Een bericht van een bevriend tijdschriftredacteur deed me bijna wanhopen aan de staat van de wetenschap. Er zijn collega-onderzoekers die weigeren om proefschriften te bespreken met als argument: het gaat hier om junior-collega’s en een negatieve recensie kan hun carrière schaden.
Misschien gebruiken die collega-onderzoekers dat argument slechts als smoesje: het is niet zo sjiek om zomaar nee te zeggen en dus bedenk je een argument dat sympathiek klinkt. Maar het past in een patroon en dat patroon is verontrustend genoeg, zeker als je, zoals ik, al vijfentwintig jaar regelmatig proefschriften bespreekt. Honderden moet ik er al besproken hebben in de loop van de tijd. Is dat moreel verkeerd?
Volwaardig wetenschapper
Een deel van het patroon is dat de leeftijd tot waarop mensen kennelijk beschermd moeten worden tegen kritiek steeds verder opschuift. Toen ik naar de universiteit ging lag de grens tot ongeveer de eerstejaarsstudent. Ik heb docenten dingen tegen studenten horen zeggen over de kwaliteit van hun argumenten die niemand zich nu meer permitteert. Ook ik niet, hoewel ik stiekem denk dat ik er zelf eigenlijk niet slechter van ben geworden, en dat ik misschien wel mensen de mogelijkheid onthoud om te groeien tegen een Katadreuffiaanse tegenwind in.
Dat de grens inmiddels al voorbij het proefschrift ligt, is wel kwalijk. Een proefschrift geldt nog steeds als iemands meesterproef: het bewijs dat hij of zij zelfstandig onderzoek kan doen. Iemand die doctor voor haar naam mag zetten, is een volwaardig wetenschapper. Maar op iemand moet je dus ook kritiek mogen hebben.
Feilen
Natuurlijk weet ik ook wel: een jonge doctor heeft in het beste geval alleen maar een tijdelijke aanstelling als postdoc en is daarom relatief kwetsbaar. Maar die kwetsbaarheid is er toch: als collega’s jouw onderzoek niet bevalt, wordt het lastig om ooit een vaste baan te vinden. En dan is het misschien beter als de kritiek openlijk geuit wordt en je je daar ook in het openbaar tegen kunt verdedigen. Ik heb op mijn proefschrift indertijd ook één relatief negatieve bespreking gekregen (naast een aantal positieve). Ik heb niet de indruk dat het mij op de een of andere wijze geschaad heeft: de kritiek kwam duidelijk uit een heel andere school dan waarin ik mijn proefschrift schreef en was ook redelijk, gezien vanuit die andere school.
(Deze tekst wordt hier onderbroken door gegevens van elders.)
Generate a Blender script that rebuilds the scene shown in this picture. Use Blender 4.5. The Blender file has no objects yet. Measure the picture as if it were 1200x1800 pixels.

Er is nog iets wat verontrustend is aan de weigering om proefschriften te beoordelen: het betekent dat je kennelijk bij besprekingen van onderzoek van, laten we zeggen, mensen boven de vijftig, wél de botte bijl kunt hanteren. Ik ben, bijvoorbeeld hier op Neerlandistiek, niet wars van de botte bijl, maar vooral als het beleidsmakers en managers betreft, of mensen die op de tévé zomaar iets over taal roepen, zelden over onderzoek. Dat moet je denk ik, los van de plaats van de onderzoeker in de hiërarchie, in eerste instantie altijd met respect behandelen: in bijna ieder onderzoek zit wel iets waardevols en dat waardevoller is interessanter dan de feilen.
Muur
Er zijn ook uitzonderingen. Soms is onderzoek, ook proefschriftonderzoek, gewoon slecht. Dan is het de plicht van collega’s dat te bekritiseren. Ik heb nog steeds bijvoorbeeld geen spijt van dit stukje, dat achteraf misschien zelfs wel te vriendelijk was: het heeft een enorme nasleep gehad en uiteindelijk heeft het ertoe geleid dat een integriteitscommissie van de universiteit de jonge doctoren heeft gesommeerd inzicht te geven in hun data (iets wat ze nooit hebben gedaan). Van het onderzoek dat daar beschreven werd is nooit meer wat gehoord en dat is maar goed ook.
Dissertatieonderzoek is volwaardig onderzoek en het moet als zodanig behandeld worden. Dat betekent dat er ook over worden besproken. De muur van stilte waar menig van dat soort onderzoek, waar mensen jaren van hun leven aan hebben besteed, moet worden geslecht.
Hans zegt
Een ander probleem is dat postdocs het soms niet aandurven een proefschrift te recenseren, uit angst de promotor te kwetsen die wellicht later projectaanvragen of sollicitaties van de recensent zal beoordelen. Ben je opgeleid tot ‘volwaardig wetenschapper’ en dan durf je uit angst voor repercussies niet mee te doen in het vakdiscours.